Le juge Athanase Bakuzakundi, qui préside les débats, a estimé que la Cour aurait le temps de se pencher durant le procès sur l'authenticité des preuves et qu'elle pourrait le cas échéant entendre des témoins. Pour le bureau du procureur, ce discours passé dans l’histoire du Rwanda contemporain incitait les Hutus à tuer les Tutsis. L’accusation avait fait écouter un enregistrement du discours à l’ouverture du procès. Ngoga et son équipe avaient alors rapidement présenté l’accusation et annoncé une liste de témoins. Il appartiendra à la chambre de décider, le moment venu, lesquelles, de ses auditions proposées, sont absolument nécessaires pour une bonne administration de la justice. La parole avait été ensuite donnée à la défense. Mugesera s’était d’abord employé, malgré les protestations de la partie adverse qui dénonçait une manœuvre dilatoire, à dénoncer le rôle du président ougandais Yoweri Museveni dans la guerre d’octobre 1990 à juillet 1994 au Rwanda. Selon Mugesera, Museveni préparait depuis 1987 une guerre d’agression contre le Rwanda. S’inscrivant dans une ligne de défense souvent entendue au Tribunal pénal international pour le Rwanda (TPIR), le linguiste s’en était pris par la suite à l’ex-rébellion du Front patriotique rwandais (FPR, actuellement au pouvoir), l’accusant d’être responsable de la pause de mines et autres explosifs à l’intérieur du Rwanda, depuis 1992. Il avait maintenu cette ligne de défense malgré les objections de l’accusation qui estimait qu’il s’éloignait de son procès pour se livrer à de la pure propagande.

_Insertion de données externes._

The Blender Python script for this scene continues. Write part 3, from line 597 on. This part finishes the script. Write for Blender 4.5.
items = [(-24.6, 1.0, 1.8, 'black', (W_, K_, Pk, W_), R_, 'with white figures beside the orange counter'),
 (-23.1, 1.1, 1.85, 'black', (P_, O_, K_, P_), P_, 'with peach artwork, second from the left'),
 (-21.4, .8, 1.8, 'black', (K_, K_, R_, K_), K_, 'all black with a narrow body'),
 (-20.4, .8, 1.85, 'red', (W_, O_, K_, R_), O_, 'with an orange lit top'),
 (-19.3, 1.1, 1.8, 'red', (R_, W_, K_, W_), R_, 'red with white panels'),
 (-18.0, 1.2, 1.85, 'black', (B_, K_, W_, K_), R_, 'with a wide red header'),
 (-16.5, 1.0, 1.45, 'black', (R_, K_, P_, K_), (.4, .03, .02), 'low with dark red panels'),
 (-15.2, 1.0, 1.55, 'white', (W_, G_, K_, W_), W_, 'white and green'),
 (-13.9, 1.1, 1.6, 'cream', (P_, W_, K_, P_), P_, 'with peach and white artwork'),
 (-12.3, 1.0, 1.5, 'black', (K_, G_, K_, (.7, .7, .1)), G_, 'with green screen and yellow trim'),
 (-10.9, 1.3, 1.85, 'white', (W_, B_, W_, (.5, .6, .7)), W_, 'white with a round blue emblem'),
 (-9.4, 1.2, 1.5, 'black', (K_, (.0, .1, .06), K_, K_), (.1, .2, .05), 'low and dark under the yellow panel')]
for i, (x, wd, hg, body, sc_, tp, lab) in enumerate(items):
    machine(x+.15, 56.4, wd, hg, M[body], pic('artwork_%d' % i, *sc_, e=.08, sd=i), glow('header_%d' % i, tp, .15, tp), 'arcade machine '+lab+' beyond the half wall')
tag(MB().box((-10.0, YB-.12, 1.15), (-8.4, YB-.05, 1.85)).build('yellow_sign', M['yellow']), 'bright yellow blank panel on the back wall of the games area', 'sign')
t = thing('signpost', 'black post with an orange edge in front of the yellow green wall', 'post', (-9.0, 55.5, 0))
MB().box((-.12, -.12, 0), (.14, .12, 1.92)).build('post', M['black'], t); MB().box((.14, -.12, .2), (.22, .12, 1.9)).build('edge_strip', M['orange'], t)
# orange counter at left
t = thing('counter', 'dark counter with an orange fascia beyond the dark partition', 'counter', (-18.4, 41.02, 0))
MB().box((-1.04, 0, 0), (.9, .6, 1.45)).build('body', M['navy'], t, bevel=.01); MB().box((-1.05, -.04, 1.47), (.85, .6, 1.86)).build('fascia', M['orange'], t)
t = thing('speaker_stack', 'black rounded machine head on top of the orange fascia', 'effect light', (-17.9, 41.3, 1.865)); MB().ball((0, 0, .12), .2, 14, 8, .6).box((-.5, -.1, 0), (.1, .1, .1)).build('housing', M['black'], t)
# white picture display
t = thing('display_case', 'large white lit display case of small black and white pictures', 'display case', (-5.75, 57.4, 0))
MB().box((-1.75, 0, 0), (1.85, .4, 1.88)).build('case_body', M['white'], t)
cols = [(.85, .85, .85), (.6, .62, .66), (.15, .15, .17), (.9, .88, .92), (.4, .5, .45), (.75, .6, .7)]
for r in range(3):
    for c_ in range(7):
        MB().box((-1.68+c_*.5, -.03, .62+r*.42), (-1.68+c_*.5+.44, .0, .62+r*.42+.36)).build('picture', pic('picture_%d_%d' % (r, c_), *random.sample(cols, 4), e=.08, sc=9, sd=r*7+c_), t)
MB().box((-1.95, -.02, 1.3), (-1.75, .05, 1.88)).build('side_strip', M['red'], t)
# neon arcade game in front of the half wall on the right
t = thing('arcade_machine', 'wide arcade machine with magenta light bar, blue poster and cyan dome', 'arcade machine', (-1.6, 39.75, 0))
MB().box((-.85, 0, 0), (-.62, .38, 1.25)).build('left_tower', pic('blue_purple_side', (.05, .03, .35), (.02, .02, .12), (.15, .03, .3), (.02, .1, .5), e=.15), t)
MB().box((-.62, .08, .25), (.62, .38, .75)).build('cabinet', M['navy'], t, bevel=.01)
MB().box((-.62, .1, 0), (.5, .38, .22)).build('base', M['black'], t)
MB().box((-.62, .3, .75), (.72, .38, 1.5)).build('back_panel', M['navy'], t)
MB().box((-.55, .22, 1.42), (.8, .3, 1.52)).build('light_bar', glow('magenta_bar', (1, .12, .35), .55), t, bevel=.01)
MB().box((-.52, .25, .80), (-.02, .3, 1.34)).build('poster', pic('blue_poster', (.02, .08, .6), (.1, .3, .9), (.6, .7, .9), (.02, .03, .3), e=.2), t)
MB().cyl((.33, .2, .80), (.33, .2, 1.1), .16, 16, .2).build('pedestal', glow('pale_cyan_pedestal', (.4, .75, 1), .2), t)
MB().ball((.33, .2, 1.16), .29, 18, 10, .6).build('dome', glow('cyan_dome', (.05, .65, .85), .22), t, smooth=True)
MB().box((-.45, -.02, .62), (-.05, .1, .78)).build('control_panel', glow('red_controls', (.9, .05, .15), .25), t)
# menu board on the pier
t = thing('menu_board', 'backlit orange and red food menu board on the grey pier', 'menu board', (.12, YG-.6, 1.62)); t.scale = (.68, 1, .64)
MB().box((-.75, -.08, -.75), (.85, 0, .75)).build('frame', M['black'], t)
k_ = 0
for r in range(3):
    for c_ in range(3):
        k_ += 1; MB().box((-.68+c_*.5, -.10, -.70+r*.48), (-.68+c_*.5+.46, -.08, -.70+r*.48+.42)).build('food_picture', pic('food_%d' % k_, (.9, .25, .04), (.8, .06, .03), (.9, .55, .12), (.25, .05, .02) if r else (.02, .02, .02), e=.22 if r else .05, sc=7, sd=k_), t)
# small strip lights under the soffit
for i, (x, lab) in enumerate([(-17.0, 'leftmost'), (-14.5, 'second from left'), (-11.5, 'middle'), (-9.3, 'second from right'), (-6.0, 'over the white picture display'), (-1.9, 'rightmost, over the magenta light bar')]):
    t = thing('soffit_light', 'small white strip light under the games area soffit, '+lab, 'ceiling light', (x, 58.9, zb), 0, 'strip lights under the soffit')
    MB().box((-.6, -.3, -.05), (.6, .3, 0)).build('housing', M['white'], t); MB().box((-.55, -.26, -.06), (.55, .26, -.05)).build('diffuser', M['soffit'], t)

Depuis son extradition du Canada en janvier 2012, Mugesera avait comparu à plusieurs reprises lors d'audiences au cours desquelles il avait demandé et obtenu, pour divers motifs, des délais supplémentaires pour être jugé. Il a cependant déjà essuyé des revers dans ce feuilleton dont le refus de la justice rwandaise de conduire le procès en langue française et le rejet de sa demande de récusation de deux des trois juges de la chambre saisie de son affaire. Réclamé par le Rwanda depuis 1995, il avait multiplié au cours des années les recours judiciaires au Canada, mais n'avait finalement pu empêcher son extradition, il y a aujourd’hui un an.